-------- AVAILABLE DATA
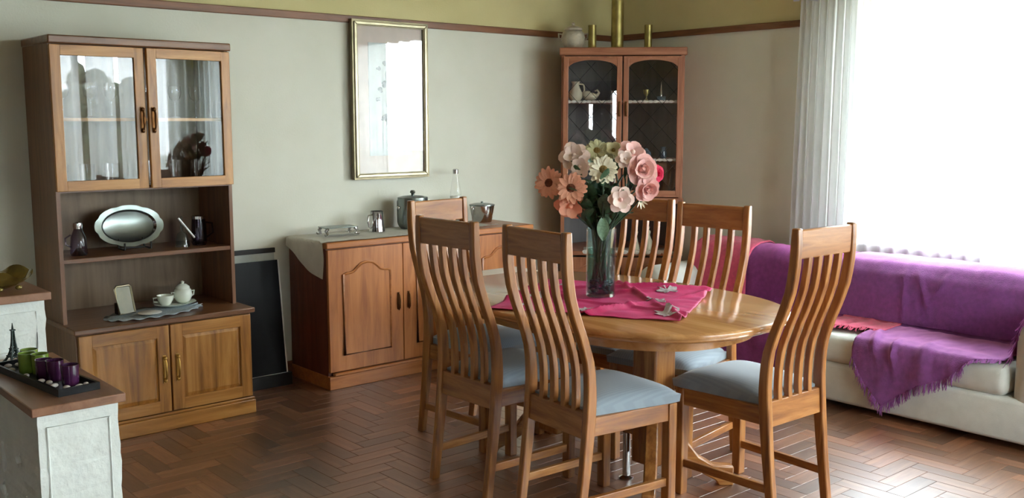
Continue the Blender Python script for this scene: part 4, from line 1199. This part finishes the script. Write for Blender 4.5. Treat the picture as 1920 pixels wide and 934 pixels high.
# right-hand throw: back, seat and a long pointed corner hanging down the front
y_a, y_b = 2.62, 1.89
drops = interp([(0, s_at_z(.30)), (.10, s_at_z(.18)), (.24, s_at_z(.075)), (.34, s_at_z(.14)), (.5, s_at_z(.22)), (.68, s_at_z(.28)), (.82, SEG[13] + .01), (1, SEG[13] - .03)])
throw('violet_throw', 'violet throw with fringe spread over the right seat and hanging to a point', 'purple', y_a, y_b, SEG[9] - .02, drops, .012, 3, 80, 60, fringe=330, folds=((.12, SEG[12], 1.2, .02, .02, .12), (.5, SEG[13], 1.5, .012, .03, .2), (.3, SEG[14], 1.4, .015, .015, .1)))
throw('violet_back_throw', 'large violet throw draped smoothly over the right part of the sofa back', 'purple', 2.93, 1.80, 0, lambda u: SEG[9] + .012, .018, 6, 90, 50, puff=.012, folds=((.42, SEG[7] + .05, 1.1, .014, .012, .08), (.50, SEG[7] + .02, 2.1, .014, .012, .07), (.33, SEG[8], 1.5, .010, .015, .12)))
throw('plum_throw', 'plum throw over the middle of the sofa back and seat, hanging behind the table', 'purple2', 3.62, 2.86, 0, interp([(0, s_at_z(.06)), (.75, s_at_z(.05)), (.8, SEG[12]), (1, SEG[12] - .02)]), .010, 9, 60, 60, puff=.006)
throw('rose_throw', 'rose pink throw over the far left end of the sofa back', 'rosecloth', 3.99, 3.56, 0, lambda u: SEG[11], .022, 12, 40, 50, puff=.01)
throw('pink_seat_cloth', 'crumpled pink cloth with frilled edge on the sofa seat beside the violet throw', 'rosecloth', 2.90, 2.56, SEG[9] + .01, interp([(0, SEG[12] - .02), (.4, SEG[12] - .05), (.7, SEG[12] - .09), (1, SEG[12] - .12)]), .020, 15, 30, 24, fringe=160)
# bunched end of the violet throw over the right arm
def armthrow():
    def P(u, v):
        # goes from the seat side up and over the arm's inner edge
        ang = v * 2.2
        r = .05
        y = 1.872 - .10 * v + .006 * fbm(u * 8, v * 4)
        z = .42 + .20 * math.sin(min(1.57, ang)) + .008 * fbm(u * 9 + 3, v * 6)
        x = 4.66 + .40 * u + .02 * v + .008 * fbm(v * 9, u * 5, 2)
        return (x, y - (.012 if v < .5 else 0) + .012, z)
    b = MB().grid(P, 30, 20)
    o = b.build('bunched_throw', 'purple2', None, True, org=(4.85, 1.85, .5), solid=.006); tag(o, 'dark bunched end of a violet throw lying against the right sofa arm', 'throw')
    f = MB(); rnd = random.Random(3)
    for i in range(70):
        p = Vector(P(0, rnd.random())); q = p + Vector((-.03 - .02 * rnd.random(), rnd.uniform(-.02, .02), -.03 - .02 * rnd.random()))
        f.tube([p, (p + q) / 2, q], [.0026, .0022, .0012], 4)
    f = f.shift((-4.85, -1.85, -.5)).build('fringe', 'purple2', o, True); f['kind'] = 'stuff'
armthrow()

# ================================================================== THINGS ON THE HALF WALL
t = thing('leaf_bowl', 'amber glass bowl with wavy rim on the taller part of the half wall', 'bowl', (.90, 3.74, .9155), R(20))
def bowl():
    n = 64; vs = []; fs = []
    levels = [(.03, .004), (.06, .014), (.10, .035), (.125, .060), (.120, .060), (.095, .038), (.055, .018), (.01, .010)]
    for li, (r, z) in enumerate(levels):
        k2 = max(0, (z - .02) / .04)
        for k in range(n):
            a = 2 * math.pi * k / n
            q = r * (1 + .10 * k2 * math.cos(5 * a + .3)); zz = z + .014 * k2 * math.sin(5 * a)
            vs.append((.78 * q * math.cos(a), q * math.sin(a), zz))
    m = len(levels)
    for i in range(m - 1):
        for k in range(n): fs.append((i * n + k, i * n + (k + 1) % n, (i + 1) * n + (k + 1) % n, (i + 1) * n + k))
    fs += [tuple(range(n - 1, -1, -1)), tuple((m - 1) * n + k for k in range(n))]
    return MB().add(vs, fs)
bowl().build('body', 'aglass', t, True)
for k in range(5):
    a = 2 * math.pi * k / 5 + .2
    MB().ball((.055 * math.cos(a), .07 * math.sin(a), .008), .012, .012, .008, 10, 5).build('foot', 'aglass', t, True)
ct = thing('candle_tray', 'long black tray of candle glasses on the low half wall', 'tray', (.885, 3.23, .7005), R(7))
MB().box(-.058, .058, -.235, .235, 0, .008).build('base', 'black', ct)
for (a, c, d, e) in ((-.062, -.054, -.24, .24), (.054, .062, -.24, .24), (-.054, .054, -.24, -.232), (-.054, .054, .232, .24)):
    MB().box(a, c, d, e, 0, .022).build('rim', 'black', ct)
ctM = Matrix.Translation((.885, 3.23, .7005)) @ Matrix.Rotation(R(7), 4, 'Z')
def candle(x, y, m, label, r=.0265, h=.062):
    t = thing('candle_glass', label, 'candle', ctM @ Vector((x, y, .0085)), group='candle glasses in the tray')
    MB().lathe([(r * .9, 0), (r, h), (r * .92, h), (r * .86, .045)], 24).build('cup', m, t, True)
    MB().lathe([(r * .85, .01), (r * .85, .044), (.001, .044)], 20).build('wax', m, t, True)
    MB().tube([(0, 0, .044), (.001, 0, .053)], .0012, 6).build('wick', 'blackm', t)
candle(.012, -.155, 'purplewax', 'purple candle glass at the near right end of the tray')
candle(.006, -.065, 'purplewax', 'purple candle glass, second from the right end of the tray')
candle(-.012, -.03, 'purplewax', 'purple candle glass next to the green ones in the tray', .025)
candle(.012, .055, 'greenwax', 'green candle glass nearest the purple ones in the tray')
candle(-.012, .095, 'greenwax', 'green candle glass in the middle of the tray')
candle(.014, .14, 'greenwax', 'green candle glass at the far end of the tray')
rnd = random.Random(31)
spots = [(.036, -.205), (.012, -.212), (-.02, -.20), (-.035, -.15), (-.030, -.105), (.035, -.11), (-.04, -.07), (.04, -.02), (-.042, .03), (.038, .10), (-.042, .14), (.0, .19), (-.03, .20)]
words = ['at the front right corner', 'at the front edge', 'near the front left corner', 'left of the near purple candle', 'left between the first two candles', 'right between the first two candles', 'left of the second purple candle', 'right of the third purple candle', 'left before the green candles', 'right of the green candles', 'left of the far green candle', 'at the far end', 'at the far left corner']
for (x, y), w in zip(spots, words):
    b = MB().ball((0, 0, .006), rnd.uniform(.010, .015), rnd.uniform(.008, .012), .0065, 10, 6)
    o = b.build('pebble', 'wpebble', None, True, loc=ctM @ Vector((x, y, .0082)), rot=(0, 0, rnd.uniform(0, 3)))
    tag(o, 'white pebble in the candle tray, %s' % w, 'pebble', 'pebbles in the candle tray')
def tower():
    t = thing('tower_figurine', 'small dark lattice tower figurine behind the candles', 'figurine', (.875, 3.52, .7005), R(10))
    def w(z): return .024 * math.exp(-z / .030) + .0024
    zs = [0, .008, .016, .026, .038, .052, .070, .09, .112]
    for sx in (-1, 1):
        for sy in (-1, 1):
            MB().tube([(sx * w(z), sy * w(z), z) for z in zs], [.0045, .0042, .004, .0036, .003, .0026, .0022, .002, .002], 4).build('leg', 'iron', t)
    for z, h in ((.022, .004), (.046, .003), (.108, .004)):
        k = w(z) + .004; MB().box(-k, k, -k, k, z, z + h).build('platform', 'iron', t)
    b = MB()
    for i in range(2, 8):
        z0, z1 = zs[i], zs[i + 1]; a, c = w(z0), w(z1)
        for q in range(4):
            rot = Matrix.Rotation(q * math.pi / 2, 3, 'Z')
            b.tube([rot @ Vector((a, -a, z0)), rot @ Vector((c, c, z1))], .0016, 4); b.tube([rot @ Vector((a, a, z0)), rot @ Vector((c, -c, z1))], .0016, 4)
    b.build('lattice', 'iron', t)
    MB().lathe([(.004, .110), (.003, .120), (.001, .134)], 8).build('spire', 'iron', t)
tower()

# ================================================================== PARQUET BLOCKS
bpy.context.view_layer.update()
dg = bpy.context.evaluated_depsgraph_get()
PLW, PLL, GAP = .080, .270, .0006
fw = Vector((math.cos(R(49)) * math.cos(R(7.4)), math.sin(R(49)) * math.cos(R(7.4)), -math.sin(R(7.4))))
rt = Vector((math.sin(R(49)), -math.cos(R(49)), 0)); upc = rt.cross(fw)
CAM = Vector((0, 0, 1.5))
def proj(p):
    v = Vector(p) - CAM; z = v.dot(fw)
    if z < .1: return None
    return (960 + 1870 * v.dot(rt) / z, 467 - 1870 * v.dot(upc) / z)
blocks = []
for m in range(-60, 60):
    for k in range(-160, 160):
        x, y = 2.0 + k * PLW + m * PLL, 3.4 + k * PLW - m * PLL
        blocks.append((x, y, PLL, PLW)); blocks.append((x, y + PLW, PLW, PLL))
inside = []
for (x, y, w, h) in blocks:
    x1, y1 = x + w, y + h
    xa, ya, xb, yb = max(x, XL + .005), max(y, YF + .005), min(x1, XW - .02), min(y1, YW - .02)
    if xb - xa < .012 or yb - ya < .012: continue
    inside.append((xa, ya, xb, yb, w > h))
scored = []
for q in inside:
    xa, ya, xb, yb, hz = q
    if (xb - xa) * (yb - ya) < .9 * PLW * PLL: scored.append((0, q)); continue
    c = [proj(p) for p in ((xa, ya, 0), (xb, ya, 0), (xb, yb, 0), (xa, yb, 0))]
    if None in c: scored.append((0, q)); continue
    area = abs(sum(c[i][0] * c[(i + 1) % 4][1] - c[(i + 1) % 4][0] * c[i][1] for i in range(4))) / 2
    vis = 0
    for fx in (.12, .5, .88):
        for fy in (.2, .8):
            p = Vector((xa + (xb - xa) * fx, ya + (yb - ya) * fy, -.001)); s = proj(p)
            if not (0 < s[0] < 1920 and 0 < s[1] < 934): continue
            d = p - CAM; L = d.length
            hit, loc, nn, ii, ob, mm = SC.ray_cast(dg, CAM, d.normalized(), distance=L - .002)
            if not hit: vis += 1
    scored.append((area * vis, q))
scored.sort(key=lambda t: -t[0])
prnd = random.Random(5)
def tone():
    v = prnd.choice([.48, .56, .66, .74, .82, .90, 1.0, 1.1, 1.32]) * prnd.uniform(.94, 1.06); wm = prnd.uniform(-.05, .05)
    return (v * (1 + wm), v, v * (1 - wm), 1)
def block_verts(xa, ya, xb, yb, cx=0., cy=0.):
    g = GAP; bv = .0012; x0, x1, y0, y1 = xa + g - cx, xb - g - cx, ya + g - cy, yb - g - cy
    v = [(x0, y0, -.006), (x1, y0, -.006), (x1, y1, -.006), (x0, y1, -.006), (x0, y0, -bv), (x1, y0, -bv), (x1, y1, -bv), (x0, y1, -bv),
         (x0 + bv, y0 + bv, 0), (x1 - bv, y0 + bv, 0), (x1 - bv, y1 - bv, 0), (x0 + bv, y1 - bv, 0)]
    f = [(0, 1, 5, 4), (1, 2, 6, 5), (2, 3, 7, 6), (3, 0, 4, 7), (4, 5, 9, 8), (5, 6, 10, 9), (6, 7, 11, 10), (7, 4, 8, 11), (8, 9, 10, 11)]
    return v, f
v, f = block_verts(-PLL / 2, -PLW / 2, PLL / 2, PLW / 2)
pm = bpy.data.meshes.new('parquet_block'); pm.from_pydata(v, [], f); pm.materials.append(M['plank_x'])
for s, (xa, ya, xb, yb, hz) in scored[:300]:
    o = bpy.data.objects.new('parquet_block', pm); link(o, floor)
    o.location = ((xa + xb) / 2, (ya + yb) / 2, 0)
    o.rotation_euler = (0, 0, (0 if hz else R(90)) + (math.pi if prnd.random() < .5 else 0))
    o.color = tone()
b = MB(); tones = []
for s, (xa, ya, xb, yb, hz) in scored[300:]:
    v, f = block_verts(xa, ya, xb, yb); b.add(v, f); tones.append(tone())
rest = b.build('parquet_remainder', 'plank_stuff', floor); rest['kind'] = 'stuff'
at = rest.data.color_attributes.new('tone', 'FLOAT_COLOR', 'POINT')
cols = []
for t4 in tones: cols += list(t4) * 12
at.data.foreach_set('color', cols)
----------------
» **STATED EXERCISE**
Only the number is wanted: how many lines above include the word "part"?

» **OUTPUT FOR THIS TASK**
3